I think one of the reasons why God allowed the old form to lapse was that it's a barrier to personal encounter. As a teenager, the High Mass we had at Easter left me cold. It was like Opera or classical music, I could appreciate it, but it didn't move me.
At the same time, there were guitar-backed hymns sung by trained voices which stuck with me for the whole weekend (we attended the Saturday evening mass), and were instrumental in my first conversion experiences. There was one hymn called God Answers Prayers, which I clung to as an awkward adolescent.
Perhaps the important thing is to have well-trained voices?

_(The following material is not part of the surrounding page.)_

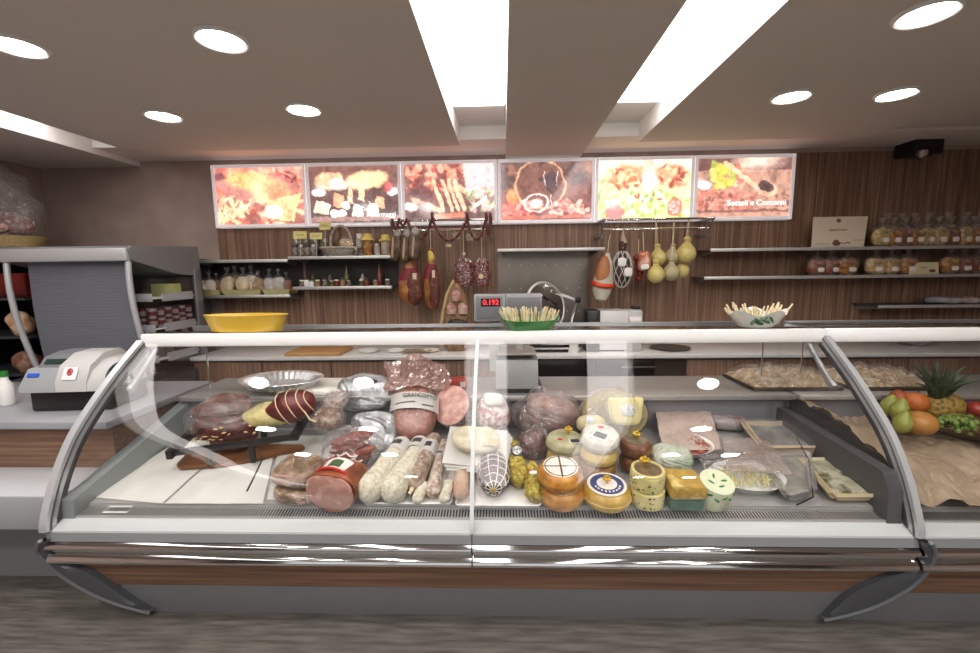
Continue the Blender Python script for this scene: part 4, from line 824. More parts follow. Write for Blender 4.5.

Well....as someone who has gone almost every Sunday to the Traditional Latin Mass, I would have to quibble with the suggesting that God allowed the old form to lapse. He didn't. I don't think a day has gone by since Trent in which the Tridentine Mass has not been said somewhere. I don't think the TLM is at all a barrier to personal encounter, for God seems to speak more loudly in silence (or in breezes) than in any other way. There are lots of silences in the TLM. What I'm trying to say here is that the Novus Ordo and all the artefacts that went with/go with it didn't kill off my Catholic faith or tempt me (much) to become an Anglican. But I do know a very devout Catholic convert whose entrance to the Church was delayed because of really tasteless liturgies, etc. So just as the Indonesian probably was delighted to hear Mass in Bahasa, this convert was overjoyed to hear Mass in the official language of the Church.